**SUPPLIED DATA**.
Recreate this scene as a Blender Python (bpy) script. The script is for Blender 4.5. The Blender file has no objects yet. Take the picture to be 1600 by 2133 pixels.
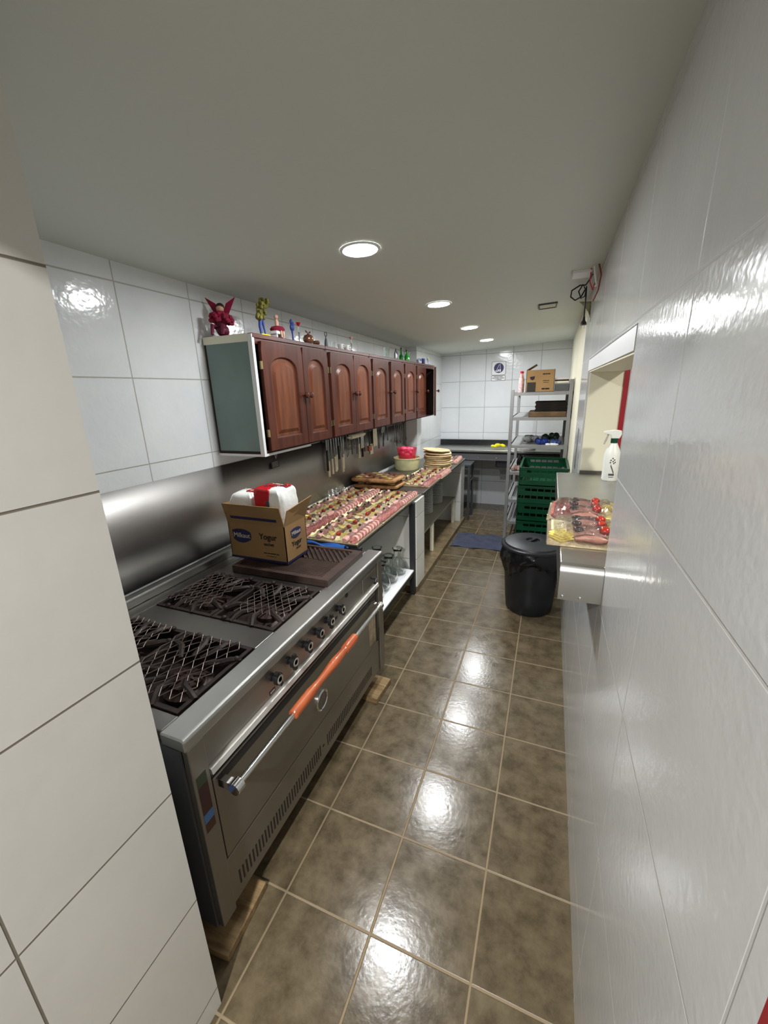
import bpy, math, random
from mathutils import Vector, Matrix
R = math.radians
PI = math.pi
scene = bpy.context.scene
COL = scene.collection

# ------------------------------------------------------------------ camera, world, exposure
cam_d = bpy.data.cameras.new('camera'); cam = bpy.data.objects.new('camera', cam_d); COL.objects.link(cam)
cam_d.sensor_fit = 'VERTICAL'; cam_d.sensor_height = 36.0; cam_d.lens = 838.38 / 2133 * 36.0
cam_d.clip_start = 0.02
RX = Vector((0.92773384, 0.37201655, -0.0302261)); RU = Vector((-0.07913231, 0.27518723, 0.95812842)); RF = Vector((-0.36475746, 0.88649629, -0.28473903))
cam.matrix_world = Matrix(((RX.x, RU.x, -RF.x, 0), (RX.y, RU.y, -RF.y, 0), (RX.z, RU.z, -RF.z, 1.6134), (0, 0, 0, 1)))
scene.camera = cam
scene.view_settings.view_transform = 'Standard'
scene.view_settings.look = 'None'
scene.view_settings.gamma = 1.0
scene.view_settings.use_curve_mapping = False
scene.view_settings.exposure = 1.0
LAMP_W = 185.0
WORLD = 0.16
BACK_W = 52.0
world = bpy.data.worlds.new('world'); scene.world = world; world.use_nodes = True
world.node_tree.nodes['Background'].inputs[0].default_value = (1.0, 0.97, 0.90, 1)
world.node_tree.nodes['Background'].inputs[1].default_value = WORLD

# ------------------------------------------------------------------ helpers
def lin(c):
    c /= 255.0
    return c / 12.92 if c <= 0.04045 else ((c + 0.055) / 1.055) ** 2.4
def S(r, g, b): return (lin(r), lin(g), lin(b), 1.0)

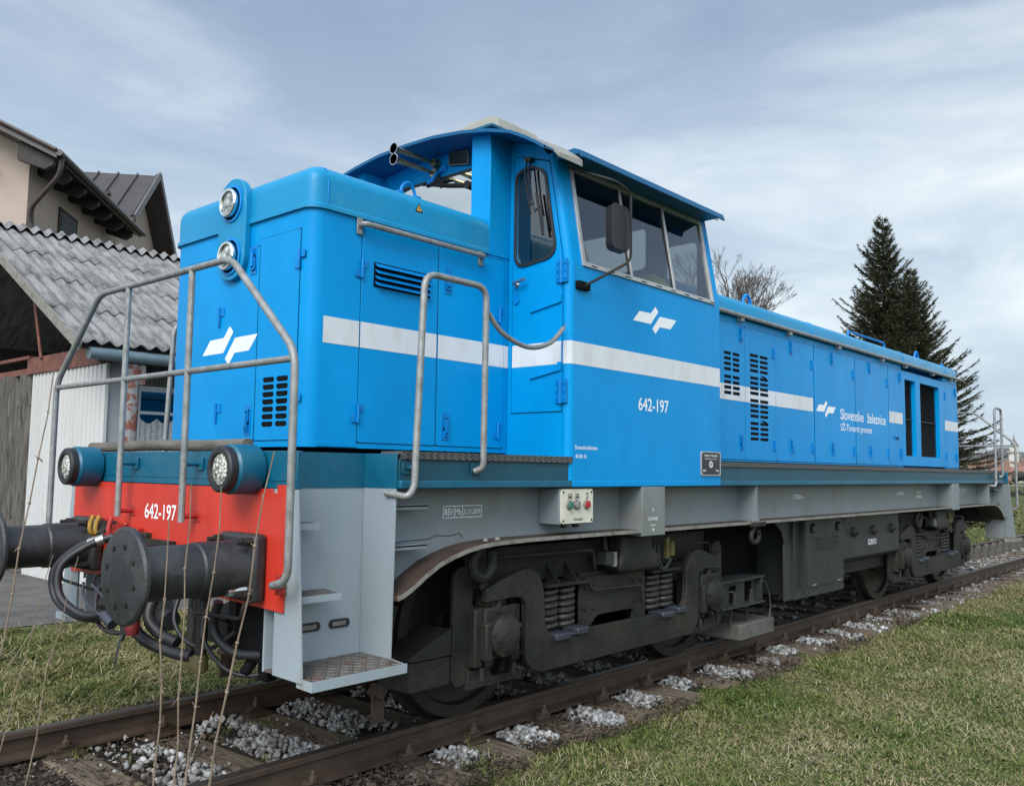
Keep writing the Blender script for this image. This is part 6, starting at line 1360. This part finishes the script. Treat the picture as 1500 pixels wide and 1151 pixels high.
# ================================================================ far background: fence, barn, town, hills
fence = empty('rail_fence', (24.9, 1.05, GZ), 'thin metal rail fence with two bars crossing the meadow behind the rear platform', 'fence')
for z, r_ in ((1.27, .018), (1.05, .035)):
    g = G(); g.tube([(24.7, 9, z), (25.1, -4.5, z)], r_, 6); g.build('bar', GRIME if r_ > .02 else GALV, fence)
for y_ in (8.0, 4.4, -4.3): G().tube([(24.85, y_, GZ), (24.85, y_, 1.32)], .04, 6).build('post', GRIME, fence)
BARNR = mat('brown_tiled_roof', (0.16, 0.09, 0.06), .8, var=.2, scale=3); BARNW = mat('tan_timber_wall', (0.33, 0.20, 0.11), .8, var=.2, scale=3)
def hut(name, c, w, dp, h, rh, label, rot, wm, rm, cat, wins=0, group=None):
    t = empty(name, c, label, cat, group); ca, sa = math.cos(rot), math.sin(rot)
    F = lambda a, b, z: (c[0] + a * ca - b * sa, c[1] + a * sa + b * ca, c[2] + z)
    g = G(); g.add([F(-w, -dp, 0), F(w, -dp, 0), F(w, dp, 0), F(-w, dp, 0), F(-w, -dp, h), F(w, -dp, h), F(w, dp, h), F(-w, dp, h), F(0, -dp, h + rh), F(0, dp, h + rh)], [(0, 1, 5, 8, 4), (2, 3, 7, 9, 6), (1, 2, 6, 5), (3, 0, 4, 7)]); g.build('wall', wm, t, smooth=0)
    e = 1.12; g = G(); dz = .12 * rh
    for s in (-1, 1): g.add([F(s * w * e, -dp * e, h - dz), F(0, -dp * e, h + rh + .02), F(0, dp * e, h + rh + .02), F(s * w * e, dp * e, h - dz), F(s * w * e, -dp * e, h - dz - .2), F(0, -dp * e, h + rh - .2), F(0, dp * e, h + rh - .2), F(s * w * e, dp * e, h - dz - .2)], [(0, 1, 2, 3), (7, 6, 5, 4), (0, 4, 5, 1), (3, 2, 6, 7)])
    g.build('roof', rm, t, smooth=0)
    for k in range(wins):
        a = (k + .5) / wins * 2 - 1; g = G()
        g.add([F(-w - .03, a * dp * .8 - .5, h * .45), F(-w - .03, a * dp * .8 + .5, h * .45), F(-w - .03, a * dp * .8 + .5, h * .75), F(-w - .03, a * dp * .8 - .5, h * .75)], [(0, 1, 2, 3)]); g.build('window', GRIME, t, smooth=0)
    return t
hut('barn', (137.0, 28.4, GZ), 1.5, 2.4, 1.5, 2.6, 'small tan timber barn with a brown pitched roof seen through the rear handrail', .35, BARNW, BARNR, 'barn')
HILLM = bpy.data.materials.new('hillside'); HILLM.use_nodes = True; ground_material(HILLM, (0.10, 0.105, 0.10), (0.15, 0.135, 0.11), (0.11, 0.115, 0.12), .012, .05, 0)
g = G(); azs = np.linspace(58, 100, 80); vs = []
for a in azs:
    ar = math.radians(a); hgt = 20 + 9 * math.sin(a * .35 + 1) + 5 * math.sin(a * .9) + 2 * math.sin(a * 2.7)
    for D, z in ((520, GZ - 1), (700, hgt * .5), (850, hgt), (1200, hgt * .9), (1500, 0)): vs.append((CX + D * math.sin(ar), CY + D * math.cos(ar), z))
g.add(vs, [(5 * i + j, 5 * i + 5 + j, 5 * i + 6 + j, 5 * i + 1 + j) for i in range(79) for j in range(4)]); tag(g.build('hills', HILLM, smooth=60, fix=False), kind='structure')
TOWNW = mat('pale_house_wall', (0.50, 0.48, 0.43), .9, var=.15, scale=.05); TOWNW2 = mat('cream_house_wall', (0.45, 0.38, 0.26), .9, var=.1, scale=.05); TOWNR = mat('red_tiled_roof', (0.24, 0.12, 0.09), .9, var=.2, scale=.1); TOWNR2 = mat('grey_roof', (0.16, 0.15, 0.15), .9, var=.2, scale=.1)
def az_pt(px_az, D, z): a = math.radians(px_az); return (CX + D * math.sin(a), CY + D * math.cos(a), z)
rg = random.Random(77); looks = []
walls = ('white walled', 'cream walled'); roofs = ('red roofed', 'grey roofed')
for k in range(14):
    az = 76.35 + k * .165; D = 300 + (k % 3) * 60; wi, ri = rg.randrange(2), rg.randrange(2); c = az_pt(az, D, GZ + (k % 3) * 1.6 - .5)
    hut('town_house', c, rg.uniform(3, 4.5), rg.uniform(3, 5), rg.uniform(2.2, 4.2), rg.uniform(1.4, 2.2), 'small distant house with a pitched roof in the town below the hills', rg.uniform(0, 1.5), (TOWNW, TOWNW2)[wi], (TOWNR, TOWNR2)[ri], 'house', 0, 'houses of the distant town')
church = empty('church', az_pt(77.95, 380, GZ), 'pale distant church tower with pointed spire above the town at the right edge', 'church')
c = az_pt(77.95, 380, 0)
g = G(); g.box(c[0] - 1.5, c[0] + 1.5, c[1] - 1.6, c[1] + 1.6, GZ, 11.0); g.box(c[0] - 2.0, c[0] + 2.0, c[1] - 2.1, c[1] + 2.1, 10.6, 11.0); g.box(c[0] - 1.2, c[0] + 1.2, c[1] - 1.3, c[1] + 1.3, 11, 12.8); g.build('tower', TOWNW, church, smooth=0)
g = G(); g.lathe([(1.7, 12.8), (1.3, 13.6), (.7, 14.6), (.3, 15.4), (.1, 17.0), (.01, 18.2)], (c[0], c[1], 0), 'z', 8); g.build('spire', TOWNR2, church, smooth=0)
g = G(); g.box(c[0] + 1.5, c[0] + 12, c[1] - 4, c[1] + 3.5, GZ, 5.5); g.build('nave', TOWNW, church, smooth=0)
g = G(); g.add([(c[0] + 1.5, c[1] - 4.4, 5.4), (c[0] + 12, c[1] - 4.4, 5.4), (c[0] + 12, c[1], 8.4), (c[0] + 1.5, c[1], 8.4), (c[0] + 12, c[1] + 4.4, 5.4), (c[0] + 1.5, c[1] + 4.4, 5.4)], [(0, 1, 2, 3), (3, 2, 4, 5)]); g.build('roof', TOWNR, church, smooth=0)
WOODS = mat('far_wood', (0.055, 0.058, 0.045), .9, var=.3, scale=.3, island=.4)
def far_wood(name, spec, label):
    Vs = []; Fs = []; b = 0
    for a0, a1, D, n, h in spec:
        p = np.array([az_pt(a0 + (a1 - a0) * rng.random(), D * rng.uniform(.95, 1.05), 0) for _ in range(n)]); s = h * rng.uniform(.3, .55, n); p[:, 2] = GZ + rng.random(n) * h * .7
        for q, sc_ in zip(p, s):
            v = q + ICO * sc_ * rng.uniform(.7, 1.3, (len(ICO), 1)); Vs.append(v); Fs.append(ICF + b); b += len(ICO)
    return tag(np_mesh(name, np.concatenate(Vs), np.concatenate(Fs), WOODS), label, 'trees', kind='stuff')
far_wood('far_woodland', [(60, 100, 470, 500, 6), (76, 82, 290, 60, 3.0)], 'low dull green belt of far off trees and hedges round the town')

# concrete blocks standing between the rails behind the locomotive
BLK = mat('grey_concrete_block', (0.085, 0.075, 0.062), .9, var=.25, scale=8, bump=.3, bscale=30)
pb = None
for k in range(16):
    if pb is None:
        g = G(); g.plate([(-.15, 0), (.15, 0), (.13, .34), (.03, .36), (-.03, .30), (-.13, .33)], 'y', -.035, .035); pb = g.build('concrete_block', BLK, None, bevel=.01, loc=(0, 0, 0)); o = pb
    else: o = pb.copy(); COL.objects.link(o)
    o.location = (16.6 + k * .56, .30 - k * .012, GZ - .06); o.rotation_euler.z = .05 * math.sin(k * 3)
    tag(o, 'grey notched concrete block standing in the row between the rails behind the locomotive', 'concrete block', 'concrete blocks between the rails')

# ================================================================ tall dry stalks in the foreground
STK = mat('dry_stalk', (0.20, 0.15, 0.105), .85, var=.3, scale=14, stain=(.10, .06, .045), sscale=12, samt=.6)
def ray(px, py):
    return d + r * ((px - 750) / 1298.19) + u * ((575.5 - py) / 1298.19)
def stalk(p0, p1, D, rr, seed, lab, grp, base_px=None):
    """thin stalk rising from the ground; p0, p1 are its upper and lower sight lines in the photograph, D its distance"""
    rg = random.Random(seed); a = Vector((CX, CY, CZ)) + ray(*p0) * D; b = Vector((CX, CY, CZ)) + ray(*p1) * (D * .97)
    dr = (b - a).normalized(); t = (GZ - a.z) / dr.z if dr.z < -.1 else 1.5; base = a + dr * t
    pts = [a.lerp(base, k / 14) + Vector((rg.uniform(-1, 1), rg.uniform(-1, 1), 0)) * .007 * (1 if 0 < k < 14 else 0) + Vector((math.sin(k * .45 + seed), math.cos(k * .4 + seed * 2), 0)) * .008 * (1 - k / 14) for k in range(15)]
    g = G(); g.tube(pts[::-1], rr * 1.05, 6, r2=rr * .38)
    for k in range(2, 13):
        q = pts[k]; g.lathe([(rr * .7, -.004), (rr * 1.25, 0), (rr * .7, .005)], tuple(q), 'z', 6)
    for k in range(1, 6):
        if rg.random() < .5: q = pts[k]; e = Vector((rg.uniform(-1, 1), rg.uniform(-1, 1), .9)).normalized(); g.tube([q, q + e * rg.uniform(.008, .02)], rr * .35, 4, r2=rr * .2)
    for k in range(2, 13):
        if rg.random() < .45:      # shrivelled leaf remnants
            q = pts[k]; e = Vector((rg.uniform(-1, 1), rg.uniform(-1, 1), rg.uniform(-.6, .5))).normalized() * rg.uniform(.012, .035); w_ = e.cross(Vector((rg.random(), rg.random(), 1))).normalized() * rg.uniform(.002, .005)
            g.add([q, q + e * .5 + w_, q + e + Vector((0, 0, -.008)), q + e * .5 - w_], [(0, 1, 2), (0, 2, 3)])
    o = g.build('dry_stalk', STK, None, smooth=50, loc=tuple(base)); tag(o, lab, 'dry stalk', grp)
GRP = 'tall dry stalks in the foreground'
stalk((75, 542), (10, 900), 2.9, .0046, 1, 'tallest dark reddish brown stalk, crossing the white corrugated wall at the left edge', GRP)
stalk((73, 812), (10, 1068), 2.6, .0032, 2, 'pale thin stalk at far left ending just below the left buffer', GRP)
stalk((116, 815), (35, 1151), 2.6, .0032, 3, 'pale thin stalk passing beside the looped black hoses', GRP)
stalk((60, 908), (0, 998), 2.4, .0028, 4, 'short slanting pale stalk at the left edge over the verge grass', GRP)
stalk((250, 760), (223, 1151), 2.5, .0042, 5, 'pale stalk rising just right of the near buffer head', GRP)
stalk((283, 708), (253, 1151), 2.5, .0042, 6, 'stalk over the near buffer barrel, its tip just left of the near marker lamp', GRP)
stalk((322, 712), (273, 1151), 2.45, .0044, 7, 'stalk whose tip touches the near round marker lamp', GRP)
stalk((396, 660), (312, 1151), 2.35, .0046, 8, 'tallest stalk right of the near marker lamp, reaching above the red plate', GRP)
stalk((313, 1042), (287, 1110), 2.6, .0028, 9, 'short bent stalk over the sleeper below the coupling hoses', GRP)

**WRITTEN PROBLEM**.
Begin at the first line of the records and please reproduce every line exactly through the one containing "def S(r, g, b): return", leaving all pictures out.

**RESPONSE TO THIS EXERCISE**.
Recreate this scene as a Blender Python (bpy) script. The script is for Blender 4.5. The Blender file has no objects yet. Take the picture to be 1600 by 2133 pixels.
import bpy, math, random
from mathutils import Vector, Matrix
R = math.radians
PI = math.pi
scene = bpy.context.scene
COL = scene.collection

# ------------------------------------------------------------------ camera, world, exposure
cam_d = bpy.data.cameras.new('camera'); cam = bpy.data.objects.new('camera', cam_d); COL.objects.link(cam)
cam_d.sensor_fit = 'VERTICAL'; cam_d.sensor_height = 36.0; cam_d.lens = 838.38 / 2133 * 36.0
cam_d.clip_start = 0.02
RX = Vector((0.92773384, 0.37201655, -0.0302261)); RU = Vector((-0.07913231, 0.27518723, 0.95812842)); RF = Vector((-0.36475746, 0.88649629, -0.28473903))
cam.matrix_world = Matrix(((RX.x, RU.x, -RF.x, 0), (RX.y, RU.y, -RF.y, 0), (RX.z, RU.z, -RF.z, 1.6134), (0, 0, 0, 1)))
scene.camera = cam
scene.view_settings.view_transform = 'Standard'
scene.view_settings.look = 'None'
scene.view_settings.gamma = 1.0
scene.view_settings.use_curve_mapping = False
scene.view_settings.exposure = 1.0
LAMP_W = 185.0
WORLD = 0.16
BACK_W = 52.0
world = bpy.data.worlds.new('world'); scene.world = world; world.use_nodes = True
world.node_tree.nodes['Background'].inputs[0].default_value = (1.0, 0.97, 0.90, 1)
world.node_tree.nodes['Background'].inputs[1].default_value = WORLD

# ------------------------------------------------------------------ helpers
def lin(c):
    c /= 255.0
    return c / 12.92 if c <= 0.04045 else ((c + 0.055) / 1.055) ** 2.4
def S(r, g, b): return (lin(r), lin(g), lin(b), 1.0)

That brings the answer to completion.